The most successful aspect of “The First Lady,” and the one that raises the question of why this first season didn’t just belong to her in the first place, is Pfeiffer’s Betty Ford. As a woman thrust so suddenly into the role that she could barely catch her breath before throwing her first State dinner, Pfeiffer immediately clicks into Betty’s bewildered amusement, private pain, and eventual determination to do some actual good. Her arc isn’t immune from some silliness, as her sparring with scheming Ford advisors Donald Rumsfeld (Derek Cecil) and Dick Cheney (Rhys Wakefield) proves. But where the Michelle and Eleanor segments stumble in pursuit of clarity, the Betty ones have a much more recognizable drive and spark. Pfeiffer deserved better than for her performance to get chopped up into so many moving pieces, but it’s to her credit that she makes the most of what she gets.

Otherwise, despite Laura Bush’s insistence that Michelle might find something in common with the women who came before her, “The First Lady” struggles to do the same for its three leads. Watching the series attempt to make sense of itself, it’s tempting to believe that it began as three separate Michelle, Betty, and Eleanor shows before “The First Lady” slapped them together into one.
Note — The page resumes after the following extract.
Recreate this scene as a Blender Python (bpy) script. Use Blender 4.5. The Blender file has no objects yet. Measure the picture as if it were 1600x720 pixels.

So if you’re wondering why these three specific women are the show’s focal points…well, same.

In recent years, TV’s overflowed with starry re-imaginings of significant women past. “Mrs. America” (2020) took on Phyllis Schlafly (played by Cate Blanchett) and feminism’s clash with the rising conservative movement; “Impeachment: American Crime Story” (2021) cast Sarah Paulson and Beanie Feldstein to dive deeper into Linda Tripp and Monica Lewinsky’s twisted relationship, and all its reverberations; the most recent season of “The Crown” introduced Princess Diana (Emma Corrin) and Margaret Thatcher (Anderson, once again) as twin specters of a divided England. All these shows depicted extremely different women, but still found some reason to tell their stories simultaneously. “The First Lady,” despite its broad umbrella of a title, rarely does.

As if trying to fix that as quickly as possible, each episode’s opening credits — replete with newsreels of First Ladies and plucky women taking care of business — ends on the image of three women’s fists (two white, one Black) defiantly raised in the air. And yet this gesture, seemingly an attempt at some imagined intergenerational unity, inspires more annoyance than pride. Eleanor, Betty, and Michelle all pushed the boundaries of what it means to be a First Lady, but they each did so in vastly different ways and for completely different reasons. Squeezing their stories together doesn’t just make for confusing television, but does them all a disservice in the process.

“The First Lady” premieres Sunday, April 17 at 9 pm.